Spinoff Odds & Ends: A Look At Shareholder Activism And Media Spin-offs(BIVV CSX TIME PSO TWX)

It’s hump day. Here are some links to help you get through it:

  1. Marketfolly published some notes on a panel titled ‘The Future of Shareholder Activism’ at the Reuters Live Newsmaker Event. The panel featured some currently ‘active’ managers including ValueAct’s Jeffrey Ubben, Mantle Ridge’s Paul Hilal, Blackrock’s Zach Oleksiuk and Cadwalader’s Richard Brand (lawyer). Mr. Ubben has been upping his stake in recent spin Bioverativ (BIVV) and of course, Mr. Hilal just got Hunter Harrison a big pay day at CSX (CSX). While there were a bunch of interesting comments in there, one topic that nearly everyone touched on was the potential for activists to form its own investment class. The idea is that ‘Activism Funds’ could fall somewhere in between private equity funds (with really long lock ups) and regular hedge funds (typically no lockup or a short one). The idea is that with more secure capital, fund managers can play the long game…but they already claim to be playing that game. We all know managers want stickier capital and while campaigns can last awhile, would it really lead to different targets being pursued?
  2. This is about two months old, but with Time Inc (TIME) currently shopping itself, it’s still relevant.

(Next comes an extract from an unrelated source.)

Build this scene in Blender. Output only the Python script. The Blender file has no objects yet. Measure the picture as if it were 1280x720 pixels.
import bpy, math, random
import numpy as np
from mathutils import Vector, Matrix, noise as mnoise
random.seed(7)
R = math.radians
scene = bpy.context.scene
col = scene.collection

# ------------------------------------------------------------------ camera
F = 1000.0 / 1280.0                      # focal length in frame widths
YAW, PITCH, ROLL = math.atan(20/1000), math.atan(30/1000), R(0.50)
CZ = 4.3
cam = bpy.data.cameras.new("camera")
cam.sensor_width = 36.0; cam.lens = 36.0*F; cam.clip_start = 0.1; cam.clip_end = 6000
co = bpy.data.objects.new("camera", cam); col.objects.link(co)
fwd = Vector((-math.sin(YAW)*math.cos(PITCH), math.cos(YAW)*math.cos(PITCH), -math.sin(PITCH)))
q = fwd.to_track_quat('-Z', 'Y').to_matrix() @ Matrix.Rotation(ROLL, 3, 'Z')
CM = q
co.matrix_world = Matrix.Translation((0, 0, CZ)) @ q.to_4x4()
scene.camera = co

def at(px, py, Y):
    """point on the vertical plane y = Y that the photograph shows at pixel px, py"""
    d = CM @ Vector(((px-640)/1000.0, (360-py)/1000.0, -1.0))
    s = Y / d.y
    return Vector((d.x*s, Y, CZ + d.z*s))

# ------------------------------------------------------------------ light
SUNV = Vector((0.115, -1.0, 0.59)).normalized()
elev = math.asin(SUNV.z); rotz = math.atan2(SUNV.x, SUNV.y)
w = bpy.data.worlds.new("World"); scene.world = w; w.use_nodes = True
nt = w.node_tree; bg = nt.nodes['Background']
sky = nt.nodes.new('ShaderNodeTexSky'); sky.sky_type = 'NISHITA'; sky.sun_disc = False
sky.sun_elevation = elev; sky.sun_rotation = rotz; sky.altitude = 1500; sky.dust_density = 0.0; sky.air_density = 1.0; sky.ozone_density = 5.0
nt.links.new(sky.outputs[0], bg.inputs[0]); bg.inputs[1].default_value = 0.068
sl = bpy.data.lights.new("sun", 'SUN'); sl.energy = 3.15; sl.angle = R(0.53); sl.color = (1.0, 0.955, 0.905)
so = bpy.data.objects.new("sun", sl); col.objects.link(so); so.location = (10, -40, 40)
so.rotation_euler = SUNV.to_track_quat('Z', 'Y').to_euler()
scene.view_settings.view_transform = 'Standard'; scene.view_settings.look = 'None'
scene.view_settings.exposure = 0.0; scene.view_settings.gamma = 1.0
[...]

In light of Pearson’s (PSO) continued struggles, Bloomberg’s Gadfly examined the performance of various media companies that have tried to improve performance by shedding units via sale or spinoff. There have been so many over the years and the print vs. digital seemed to only accelerate the trend. The end results are a bit mixed though with some of the ‘stodgy parts’ outperforming (think CBS(CBS) vs. Viacom(VIA)) and in other cases the new stuff really did outperform (Time Warner(TWX) vs. Time). There are also some pretty close ones like TEGNA(TGNA) vs. Gannett(GCI) and Tronc(TRNC) (yes, Tronc) vs. Tribune Media(TRCO). It’s a fun piece to read and his conclusion sums it up nicely:

    The overall lesson here seems to be that media executives looking to separate unattractive businesses from attractive ones don’t always get it right, but they don’t always get it wrong, either. It’s also clear — and should surprise no one — that established media companies haven’t been great investments. Of all the companies in the charts above, only CBS and Time Warner outperformed the S&P 500.

Disclosure: Author is long shares of TWX.